When quoting material from this collection, the preferred citation is: Small, Albion W.. Papers, [Box #, Folder #], Hanna Holborn Gray Special Collections Research Center, University of Chicago Library
Albion Woodbury Small (1854-1926) was educated at Colby College, then Colby University, (B.A., 1876), Newton Theological Institution, the Universities of Berlin and Leipzig, and Johns Hopkins University (Ph.D., 1889). He taught history and political economy at Colby from 1881 to 1888, becoming president of that institution in 1889. From 1892 to 1925, he was Professor and Head of the Department of Sociology at the University of Chicago, the first department of its kind, and was also Dean of the Graduate School of Arts, Literature and Science from 1904 to 1923. He was vice-president of the Congress of Arts and Sciences at the Universal Exposition at St. Louis in 1904, president of the American Sociological Society (1912-14), a founder of the American Journal of Sociology, and its editor from 1895 to 1926. His bibliography runs to some three hundred titles, including fifteen works of book-length, published between 1889 and 1924. His General Sociology (1905) and Origins of Sociology (1924) have had the widest circulation, while his The Cameralists (1909) is considered the most scholarly of his productions.

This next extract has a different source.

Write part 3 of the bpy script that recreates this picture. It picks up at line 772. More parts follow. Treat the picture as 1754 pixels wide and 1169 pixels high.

Albion Small's papers, which cover the period from 1904 to 1924, are contained in two boxes, and are divided into three general categories: correspondence, academic papers, and professional papers. The correspondence mainly concerns the Universal Exposition, but also contains scattered correspondence dealing with his duties as dean. The academic papers are the syllabi drafts and lecture notes for Sociology 16 (History of Sociology) and Sociology 17 (Conflict of Classes), and his professional papers include book notes and drafts, and research and reading notes.
The Papers are divided into three series, Series I, Academic and Professional Correspondence, Series II, Research, Lectures and Publications and Series III, Addenda.